Der Unabhängige Verwaltungssenat Wien hat über die Berufung des Herrn Rudolf L, wohnhaft in Wien, E-straße, gegen das Straferkenntnis der Bundespolizeidirektion Wien, Bezirkspolizeikommissariat Josefstadt, vom 22.10.1993. Zl Pst 1659/J/93, wegen Übertretung des §23 Abs2 StVO entschieden:
Gemäß §66 Abs4 AVG wird die Berufung als unzulässig zurückgewiesen.
Begründung:
Mit Straferkenntnis vom 22.10.1993, Zl Pst 1659/J/93, erkannte die Bundespolizeidirektion Wien, Bezirkspolizeikommissariat Josefstadt, den Berufungswerber einer Verwaltungsübertretung nach §23 Abs2 StVO schuldig und wurde er deshalb mit einer Geldstrafe in der Höhe von S 1.000,--, im Uneinbringlichkeitsfall 24 Stunden Ersatzfreiheitsstrafe, bestraft.
Dieses Straferkenntnis wurde dem Berufungswerber im Postweg an dessen Wohnadresse Wien, E-straße, zugestellt und am 29.10.1993 von einem Angestellten der Kanzlei Dr W, den in der Zwischenzeit für den Berufungswerber bestellten mittlerweiligen Stellvertreter, übernommen.
Die mit 5.12.1993 datierte Berufung des Beschuldigten wurde am 9.12.1993 zur Post gegeben und somit eingebracht.

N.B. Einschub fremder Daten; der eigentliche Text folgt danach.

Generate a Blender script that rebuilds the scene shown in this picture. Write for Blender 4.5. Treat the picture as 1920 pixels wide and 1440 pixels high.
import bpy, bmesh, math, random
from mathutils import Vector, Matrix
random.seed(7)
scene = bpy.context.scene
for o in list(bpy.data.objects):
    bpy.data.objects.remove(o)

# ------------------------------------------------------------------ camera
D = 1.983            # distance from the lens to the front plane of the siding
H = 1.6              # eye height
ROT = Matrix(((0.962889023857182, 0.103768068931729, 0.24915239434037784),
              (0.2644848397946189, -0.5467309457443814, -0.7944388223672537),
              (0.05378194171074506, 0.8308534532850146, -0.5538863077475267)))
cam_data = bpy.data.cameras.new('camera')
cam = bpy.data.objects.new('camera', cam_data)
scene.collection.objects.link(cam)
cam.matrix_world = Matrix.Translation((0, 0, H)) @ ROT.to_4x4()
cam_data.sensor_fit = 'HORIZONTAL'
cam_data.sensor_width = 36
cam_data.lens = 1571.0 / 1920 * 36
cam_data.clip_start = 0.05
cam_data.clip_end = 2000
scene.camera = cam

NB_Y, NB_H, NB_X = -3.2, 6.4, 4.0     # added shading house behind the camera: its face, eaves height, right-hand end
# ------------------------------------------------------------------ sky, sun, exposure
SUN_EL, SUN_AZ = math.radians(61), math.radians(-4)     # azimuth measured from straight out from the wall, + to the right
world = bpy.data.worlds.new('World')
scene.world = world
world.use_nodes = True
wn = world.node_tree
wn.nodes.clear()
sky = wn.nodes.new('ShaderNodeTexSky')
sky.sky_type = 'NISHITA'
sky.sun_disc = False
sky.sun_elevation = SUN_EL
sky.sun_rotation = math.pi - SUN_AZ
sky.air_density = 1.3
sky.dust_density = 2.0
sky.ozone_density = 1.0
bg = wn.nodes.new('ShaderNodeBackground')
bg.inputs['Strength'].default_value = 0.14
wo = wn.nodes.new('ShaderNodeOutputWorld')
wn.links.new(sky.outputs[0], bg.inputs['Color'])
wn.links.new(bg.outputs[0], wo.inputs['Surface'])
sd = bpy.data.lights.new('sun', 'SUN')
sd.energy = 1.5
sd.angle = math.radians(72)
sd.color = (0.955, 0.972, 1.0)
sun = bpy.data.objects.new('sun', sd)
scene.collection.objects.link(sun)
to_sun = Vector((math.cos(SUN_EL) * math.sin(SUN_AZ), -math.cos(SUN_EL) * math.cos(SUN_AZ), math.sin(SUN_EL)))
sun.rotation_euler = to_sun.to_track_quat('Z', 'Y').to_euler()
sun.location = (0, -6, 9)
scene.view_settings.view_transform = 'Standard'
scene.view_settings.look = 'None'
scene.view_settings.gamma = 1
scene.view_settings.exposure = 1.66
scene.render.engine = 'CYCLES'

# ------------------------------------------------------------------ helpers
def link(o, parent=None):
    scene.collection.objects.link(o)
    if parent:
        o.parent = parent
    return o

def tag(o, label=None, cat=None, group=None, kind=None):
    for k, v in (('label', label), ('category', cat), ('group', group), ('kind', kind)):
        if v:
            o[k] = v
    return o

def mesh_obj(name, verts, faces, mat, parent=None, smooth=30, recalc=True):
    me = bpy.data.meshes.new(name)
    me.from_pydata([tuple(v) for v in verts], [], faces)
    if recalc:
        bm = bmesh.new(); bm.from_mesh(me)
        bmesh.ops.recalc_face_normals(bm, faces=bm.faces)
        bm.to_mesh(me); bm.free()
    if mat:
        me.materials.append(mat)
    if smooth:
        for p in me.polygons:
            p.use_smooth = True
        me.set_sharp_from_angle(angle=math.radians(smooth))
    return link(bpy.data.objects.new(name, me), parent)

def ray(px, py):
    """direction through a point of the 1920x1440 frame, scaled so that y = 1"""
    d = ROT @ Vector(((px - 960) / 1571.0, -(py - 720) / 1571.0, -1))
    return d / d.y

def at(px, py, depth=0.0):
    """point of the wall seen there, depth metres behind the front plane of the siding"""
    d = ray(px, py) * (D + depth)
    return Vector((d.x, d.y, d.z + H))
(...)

Gemäß §28 Abs1 lith der Rechtsanwaltsordnung kann durch den Ausschuß der Rechtsanwaltskammer für einen verstorbenen, erkrankten oder abwesenden Rechtsanwalt ein "mittlerweiliger Stellvertreter" bestellt werden.
Wie der VwGH ua in seinem Erkenntnis vom 17.9.1991, Zl 91/05/0079, unter Bezugnahme auf die Rechtsprechung des OGH ausgeführt hat, begründet die Bestellung zum mittlerweiligen Stellvertreter durch den Ausschuß der Rechtsanwaltskammer kein Vollmachtsverhältnis zwischen dem Vertreter und dem Klienten des vertretenen Anwaltes. Da dieses aber nicht bloß für die Klienten des vertretenen Anwaltes allein, sondern vielmehr auch für den Anwalt selbst in Angelegenheiten, die ihn persönlich betreffen, gelten muß, begründete die Bestellung eines mittlerweiligen Stellvertreters kein Vollmachtsverhältnis zwischen dem Berufungswerber und dem mittlerweiligen Vertreter. In seiner Eigenschaft als mittlerweiliger Vertreter des Berufungswerbers konnte daher Dr W nicht rechtswirksam als Empfänger von ihrem Inhalt nach für den Berufungswerber bestimmten Sendungen auftreten.
Am 29.10.1993, dem Tag der Zustellung des Straferkenntnisses an den mittlerweiligen Vertreter, war dieser auch nicht iSd §9 Abs1 ZustellG zum Empfang von Schriftstücken bevollmächtigt. Anhaltspunkte, daß dem Berufungswerber das Straferkenntnis tatsächlich zugekommen wäre, haben sich im Ermittlungsverfahren nicht ergeben.
Mangels rechtswirksamer Zustellung richtet sich die Berufung gegen ein nichterlassenes Straferkenntnis. Aus diesen Gründen war die Berufung als unzulässig zurückzuweisen.